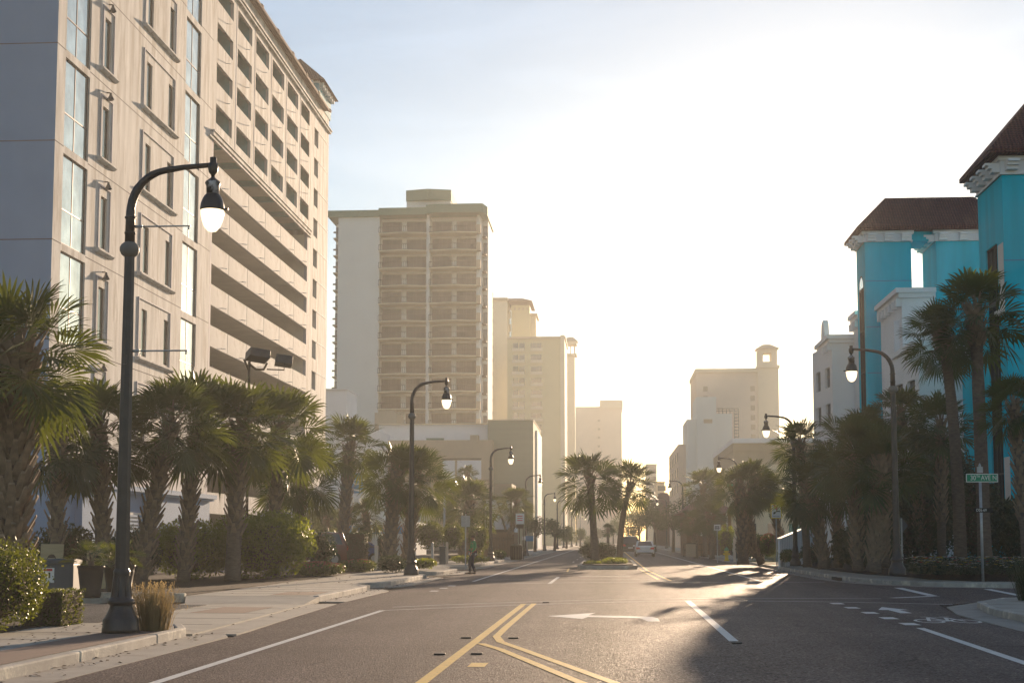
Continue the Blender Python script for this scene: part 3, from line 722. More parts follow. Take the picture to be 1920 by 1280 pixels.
for v in floors:
    sb = MB(); z = bz(v); sb.box(bx(893), bx(901), -.9, .3, z - .1, z + 1.3, 0); sb.box(bx(613), -.01, 2.6, 5, z - .1, z + .12, 0); sb.box(bx(613), -.02, 4.8, 4.99, z + .12, z + 2.4, 1); sb.box(bx(613), -.01, 2.6, 2.66, z + .9, z + 1.2, 2)
    sb.box(bx(901), bx(909), 4.4, 4.48, z + .2, z + 2.2, 1); sb.box(bx(900), bx(908), 3.2, 4.5, z - .1, z + .1, 2)
    sb.build('side_balcony', [M['tan'], M['dark_glass'], M['rail']], bt)

# ---- generic far block
def block(name, label, Y, parts, cat='building'):
    """parts: list of (kind, u0,u1,v0,v1, dy0, depth, material)"""
    x0 = XU(parts[0][1], Y); t = thing(name, label, cat, (x0, Y, 0))
    for p in parts:
        kind, u0, u1, v0, v1, dy, dep, m = p
        X0, X1 = XU(u0, Y) - x0, XU(u1, Y) - x0
        z1 = ZV(v0, Y); z0 = 0 if v1 is None else ZV(v1, Y)
        b = MB()
        if kind == 'roof':
            cx, cy = (X0 + X1)/2, dy + dep/2; o_ = .5; cs = [(X0 - o_, dy - o_, z0), (X1 + o_, dy - o_, z0), (X1 + o_, dy + dep + o_, z0), (X0 - o_, dy + dep + o_, z0)]
            b.face(cs[::-1]); rx = (X1 - X0) * .2
            r0, r1 = (cx - rx, cy, z1), (cx + rx, cy, z1)
            b.face([cs[0], cs[1], r1, r0]); b.face([cs[1], cs[2], r1]); b.face([cs[2], cs[3], r0, r1]); b.face([cs[3], cs[0], r0])
        else: b.box(X0, X1, dy, dy + dep, z0, z1)
        b.build(kind, M[m], t)
    return t, x0
def wins(t, x0, Y, us, vs, w, h, m='dark_glass', dy=-.02, name='window', side=None):
    g = None
    for u in us:
        for v in vs:
            if g is None:
                b = MB()
                if side is None: b.box(0, w, -.01, .12, 0, h)
                else: b.box(-.1, .02, 0, w, 0, h)
                g = b.build(name, M[m], t); o = g
            else: o = inst(name, g.data, t, (0, 0, 0))
            o.location = ((XU(u, Y) - x0, dy, ZV(v, Y)) if side is None else (side, u, ZV(v, Y)))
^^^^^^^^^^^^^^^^
- WHAT TO WORK ON
Take the listing above and print it exactly, apart from the pictures.

- FULL SOLUTION
Continue the Blender Python script for this scene: part 3, from line 722. More parts follow. Take the picture to be 1920 by 1280 pixels.
for v in floors:
    sb = MB(); z = bz(v); sb.box(bx(893), bx(901), -.9, .3, z - .1, z + 1.3, 0); sb.box(bx(613), -.01, 2.6, 5, z - .1, z + .12, 0); sb.box(bx(613), -.02, 4.8, 4.99, z + .12, z + 2.4, 1); sb.box(bx(613), -.01, 2.6, 2.66, z + .9, z + 1.2, 2)
    sb.box(bx(901), bx(909), 4.4, 4.48, z + .2, z + 2.2, 1); sb.box(bx(900), bx(908), 3.2, 4.5, z - .1, z + .1, 2)
    sb.build('side_balcony', [M['tan'], M['dark_glass'], M['rail']], bt)

# ---- generic far block
def block(name, label, Y, parts, cat='building'):
    """parts: list of (kind, u0,u1,v0,v1, dy0, depth, material)"""
    x0 = XU(parts[0][1], Y); t = thing(name, label, cat, (x0, Y, 0))
    for p in parts:
        kind, u0, u1, v0, v1, dy, dep, m = p
        X0, X1 = XU(u0, Y) - x0, XU(u1, Y) - x0
        z1 = ZV(v0, Y); z0 = 0 if v1 is None else ZV(v1, Y)
        b = MB()
        if kind == 'roof':
            cx, cy = (X0 + X1)/2, dy + dep/2; o_ = .5; cs = [(X0 - o_, dy - o_, z0), (X1 + o_, dy - o_, z0), (X1 + o_, dy + dep + o_, z0), (X0 - o_, dy + dep + o_, z0)]
            b.face(cs[::-1]); rx = (X1 - X0) * .2
            r0, r1 = (cx - rx, cy, z1), (cx + rx, cy, z1)
            b.face([cs[0], cs[1], r1, r0]); b.face([cs[1], cs[2], r1]); b.face([cs[2], cs[3], r0, r1]); b.face([cs[3], cs[0], r0])
        else: b.box(X0, X1, dy, dy + dep, z0, z1)
        b.build(kind, M[m], t)
    return t, x0
def wins(t, x0, Y, us, vs, w, h, m='dark_glass', dy=-.02, name='window', side=None):
    g = None
    for u in us:
        for v in vs:
            if g is None:
                b = MB()
                if side is None: b.box(0, w, -.01, .12, 0, h)
                else: b.box(-.1, .02, 0, w, 0, h)
                g = b.build(name, M[m], t); o = g
            else: o = inst(name, g.data, t, (0, 0, 0))
            o.location = ((XU(u, Y) - x0, dy, ZV(v, Y)) if side is None else (side, u, ZV(v, Y)))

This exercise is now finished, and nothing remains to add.